Known predominantly for her brooding fashion photography, Virginie Khateeb has several other strings to her artistic bow; the French image-maker, based in Paris, is a particular tour de force when it comes to portraiture, both of humans and of the natural landscape we inhabit.
Khateeb can make a photograph of a woman’s back tell a whole lifetime of stories, encourage a flock of disappearing birds to move the viewer to profound emotion, and turn a tangled web of telecom cables into a map of the human mind.
Her clean, minimal, black and white images dwell on an idea of beauty that is pure, raw and unspoiled; a welcome slice of calm among the deafening chaos. She is inspired by a face of freckles; a set of unpainted eyelashes; a polished shoe on an extended, suited leg; the soft nape of a neck; a solitary bird in a winter tree; a dying flower; a gap of light between a garden of trees; shoots peeping through the snow; the moon against a black backdrop of the night sky.
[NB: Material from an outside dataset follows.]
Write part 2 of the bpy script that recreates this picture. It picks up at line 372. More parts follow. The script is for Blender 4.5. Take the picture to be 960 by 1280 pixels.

In 2015 she visited the vast marble quarries of Carrara in northern Italy, where she shot the faintly surrealist Deconstruction series for Yet Magazine. Snow-white smooth marble surfaces rise like giant’s steps towards the snowy white caps of the mountains above. But look closer and you’ll see cables, tiny trucks, minute ladders and impossibly small fences. The enormity of what you’re seeing becomes clear: we are but infinitely small specks in this world of huge, enormous, unimaginable wonder.